Appreciate that. I wanted to follow up on the other part of the Midland Basin partnership. I think you had been kind of back and forth on whether to start drilling that around mid-year. I guess, where does that stand now? And maybe some of the industry results up in that part of the Midland Basin, how those are impacting maybe your plans there, and is that impacting the ability to add acreage in that area as well.

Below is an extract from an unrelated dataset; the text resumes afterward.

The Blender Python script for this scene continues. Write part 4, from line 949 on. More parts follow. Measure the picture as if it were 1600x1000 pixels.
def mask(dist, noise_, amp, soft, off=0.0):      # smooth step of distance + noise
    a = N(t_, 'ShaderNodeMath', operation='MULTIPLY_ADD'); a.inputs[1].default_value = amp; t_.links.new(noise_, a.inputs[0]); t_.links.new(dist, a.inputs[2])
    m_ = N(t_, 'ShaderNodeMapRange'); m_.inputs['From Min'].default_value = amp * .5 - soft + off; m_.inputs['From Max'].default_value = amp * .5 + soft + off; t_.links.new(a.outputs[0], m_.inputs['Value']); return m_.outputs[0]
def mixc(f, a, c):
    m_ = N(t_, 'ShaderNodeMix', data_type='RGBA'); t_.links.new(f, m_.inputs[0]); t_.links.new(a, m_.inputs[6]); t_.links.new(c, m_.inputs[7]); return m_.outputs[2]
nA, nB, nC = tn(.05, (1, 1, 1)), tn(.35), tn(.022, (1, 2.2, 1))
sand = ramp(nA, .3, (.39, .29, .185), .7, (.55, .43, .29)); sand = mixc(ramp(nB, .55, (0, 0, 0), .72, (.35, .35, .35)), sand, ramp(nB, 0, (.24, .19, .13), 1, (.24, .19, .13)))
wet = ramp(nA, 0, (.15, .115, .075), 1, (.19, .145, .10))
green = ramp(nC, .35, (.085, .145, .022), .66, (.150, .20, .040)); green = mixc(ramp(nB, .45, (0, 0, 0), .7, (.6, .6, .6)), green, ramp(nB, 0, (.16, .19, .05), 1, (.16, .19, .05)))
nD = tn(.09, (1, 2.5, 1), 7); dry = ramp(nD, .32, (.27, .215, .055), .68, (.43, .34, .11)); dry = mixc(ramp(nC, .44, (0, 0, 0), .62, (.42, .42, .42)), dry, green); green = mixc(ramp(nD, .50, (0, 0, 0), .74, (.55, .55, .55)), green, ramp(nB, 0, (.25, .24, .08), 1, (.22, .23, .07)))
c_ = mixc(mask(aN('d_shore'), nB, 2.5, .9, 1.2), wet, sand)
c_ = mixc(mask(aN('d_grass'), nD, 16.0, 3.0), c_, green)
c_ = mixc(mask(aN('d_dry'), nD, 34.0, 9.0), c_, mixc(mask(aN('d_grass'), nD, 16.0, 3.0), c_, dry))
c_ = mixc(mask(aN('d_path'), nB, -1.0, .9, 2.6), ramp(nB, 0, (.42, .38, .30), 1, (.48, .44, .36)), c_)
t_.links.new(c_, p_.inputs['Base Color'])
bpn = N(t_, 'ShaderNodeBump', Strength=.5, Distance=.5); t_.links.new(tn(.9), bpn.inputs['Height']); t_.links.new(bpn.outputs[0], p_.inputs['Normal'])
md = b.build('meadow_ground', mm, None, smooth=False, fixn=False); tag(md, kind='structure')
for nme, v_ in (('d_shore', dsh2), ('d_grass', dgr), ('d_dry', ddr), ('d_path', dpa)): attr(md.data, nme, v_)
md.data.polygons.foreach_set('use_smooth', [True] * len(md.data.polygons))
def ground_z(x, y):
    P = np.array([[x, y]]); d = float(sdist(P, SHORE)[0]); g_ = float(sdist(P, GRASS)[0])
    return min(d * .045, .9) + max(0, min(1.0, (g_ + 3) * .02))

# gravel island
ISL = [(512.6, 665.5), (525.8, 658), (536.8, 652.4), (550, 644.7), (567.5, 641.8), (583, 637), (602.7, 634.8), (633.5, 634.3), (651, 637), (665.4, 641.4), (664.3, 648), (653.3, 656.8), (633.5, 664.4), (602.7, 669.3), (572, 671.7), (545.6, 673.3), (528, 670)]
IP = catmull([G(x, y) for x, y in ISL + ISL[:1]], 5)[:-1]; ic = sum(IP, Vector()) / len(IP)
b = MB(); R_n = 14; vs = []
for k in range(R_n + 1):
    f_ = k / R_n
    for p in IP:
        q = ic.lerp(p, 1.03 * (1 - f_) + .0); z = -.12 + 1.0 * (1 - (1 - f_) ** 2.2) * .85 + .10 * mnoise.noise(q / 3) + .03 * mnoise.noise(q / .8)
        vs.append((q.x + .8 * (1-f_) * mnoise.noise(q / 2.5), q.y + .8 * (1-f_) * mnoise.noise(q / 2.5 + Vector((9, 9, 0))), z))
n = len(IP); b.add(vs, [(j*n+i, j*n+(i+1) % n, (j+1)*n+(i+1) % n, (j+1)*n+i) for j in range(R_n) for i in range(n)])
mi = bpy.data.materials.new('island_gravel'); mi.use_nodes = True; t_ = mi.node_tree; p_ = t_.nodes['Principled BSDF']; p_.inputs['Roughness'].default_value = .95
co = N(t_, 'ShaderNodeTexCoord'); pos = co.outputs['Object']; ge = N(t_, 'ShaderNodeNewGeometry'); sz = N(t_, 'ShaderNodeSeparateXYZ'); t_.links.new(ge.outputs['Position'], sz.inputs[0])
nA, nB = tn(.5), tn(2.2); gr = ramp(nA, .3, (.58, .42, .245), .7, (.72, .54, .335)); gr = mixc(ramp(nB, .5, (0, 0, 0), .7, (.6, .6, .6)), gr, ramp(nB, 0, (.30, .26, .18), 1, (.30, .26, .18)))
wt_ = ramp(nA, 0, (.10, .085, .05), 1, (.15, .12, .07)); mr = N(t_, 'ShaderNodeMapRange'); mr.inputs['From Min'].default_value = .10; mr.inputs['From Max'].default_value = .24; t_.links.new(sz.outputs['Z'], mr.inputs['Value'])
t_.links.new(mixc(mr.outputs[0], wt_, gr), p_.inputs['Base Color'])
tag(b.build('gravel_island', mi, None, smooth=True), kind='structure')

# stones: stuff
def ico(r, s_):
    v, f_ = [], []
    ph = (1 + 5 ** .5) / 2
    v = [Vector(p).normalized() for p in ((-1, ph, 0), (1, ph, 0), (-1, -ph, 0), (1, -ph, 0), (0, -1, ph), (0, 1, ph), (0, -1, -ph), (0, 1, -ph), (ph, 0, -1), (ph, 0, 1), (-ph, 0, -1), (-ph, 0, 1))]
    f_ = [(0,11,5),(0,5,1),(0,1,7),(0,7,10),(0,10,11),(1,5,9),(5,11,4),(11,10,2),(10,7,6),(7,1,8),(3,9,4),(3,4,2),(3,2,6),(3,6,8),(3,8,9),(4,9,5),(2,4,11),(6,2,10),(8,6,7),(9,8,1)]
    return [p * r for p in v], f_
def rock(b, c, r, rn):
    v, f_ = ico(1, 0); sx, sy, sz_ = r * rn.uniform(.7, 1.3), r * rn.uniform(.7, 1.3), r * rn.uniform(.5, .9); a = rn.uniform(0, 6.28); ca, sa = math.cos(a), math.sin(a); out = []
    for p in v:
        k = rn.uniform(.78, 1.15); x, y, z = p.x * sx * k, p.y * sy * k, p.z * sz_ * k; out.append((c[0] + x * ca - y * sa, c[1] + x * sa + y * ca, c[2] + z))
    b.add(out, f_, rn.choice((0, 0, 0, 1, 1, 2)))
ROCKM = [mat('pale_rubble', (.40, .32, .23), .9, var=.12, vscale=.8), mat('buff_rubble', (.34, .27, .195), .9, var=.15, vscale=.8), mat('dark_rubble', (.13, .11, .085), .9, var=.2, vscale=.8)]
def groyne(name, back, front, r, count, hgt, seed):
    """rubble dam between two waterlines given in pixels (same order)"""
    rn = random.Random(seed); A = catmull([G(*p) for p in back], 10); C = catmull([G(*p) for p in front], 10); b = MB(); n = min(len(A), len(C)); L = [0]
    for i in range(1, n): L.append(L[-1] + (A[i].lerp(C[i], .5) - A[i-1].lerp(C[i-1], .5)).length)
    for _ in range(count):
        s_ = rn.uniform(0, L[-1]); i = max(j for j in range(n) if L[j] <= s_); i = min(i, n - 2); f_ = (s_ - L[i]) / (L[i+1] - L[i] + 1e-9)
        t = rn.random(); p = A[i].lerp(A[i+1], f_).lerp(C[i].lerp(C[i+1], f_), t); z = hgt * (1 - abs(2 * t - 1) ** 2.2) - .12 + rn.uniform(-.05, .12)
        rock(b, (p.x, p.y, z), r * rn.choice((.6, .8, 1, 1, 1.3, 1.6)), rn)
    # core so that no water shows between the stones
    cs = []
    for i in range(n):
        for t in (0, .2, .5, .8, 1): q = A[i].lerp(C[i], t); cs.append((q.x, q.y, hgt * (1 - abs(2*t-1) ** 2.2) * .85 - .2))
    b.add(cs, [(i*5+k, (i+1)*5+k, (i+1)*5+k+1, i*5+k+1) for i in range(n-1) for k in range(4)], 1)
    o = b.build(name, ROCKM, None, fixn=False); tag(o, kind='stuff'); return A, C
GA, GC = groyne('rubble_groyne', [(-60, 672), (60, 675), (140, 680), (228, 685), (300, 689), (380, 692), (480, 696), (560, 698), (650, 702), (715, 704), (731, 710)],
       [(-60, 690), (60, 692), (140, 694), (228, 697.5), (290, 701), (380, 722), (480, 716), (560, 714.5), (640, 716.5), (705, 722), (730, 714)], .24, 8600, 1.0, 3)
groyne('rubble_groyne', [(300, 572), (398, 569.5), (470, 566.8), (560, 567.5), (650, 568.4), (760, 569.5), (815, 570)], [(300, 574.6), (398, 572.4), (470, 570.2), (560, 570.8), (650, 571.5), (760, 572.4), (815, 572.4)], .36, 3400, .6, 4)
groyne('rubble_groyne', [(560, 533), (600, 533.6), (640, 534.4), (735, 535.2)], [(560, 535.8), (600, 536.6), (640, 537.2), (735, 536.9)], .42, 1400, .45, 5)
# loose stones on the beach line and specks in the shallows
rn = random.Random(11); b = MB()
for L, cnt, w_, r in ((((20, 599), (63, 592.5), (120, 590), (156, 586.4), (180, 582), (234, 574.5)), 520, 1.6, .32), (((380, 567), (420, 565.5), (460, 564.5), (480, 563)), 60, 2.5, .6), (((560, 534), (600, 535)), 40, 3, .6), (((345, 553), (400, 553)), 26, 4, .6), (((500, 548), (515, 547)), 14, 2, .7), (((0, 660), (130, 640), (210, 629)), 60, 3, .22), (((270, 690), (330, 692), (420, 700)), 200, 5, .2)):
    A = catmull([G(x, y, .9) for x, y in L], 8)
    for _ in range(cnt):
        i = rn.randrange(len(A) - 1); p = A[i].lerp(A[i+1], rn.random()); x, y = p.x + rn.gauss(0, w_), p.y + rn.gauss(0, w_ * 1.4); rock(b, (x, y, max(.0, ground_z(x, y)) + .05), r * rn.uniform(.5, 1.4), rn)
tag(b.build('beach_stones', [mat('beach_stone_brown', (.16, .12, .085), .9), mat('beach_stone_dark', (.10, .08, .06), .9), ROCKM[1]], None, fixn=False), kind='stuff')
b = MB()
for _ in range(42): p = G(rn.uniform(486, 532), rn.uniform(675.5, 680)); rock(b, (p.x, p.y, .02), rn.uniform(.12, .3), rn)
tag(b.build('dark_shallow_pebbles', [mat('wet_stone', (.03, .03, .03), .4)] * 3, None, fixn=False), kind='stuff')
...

I'm laughing because you hit the nail on the head with that one. The price of poker is going up as the results in the northern middle of the basin. It seems like every month, Oil and Gas Investor has another article about strong results up there, which is great. We'd love to see it. It doesn't necessarily help on the ability to capture additional inventory side, but I think all in, we're happy to see that. From our operating perspective, we're still looking at probably this summer, starting. Now, I'd say that's a real-time conversation based on what we've seen over the past month. But the plan has been this summer to start development. We're looking at potentially a four-wheel pad up there. It's a smaller working interest initially based on our deal that we structured. But that's the plan that we're looking at now. But that is one of the easiest to defer. And so in a scenario where we decide, hey, if it makes sense, it'd be more prudent to hold off on this. That's an easy one to look at is Northern Midland Basin Project.
Okay. Appreciate it, Luke.
Absolutely. Thank you.
This concludes today's conference call. Thank you all for joining. You may now disconnect.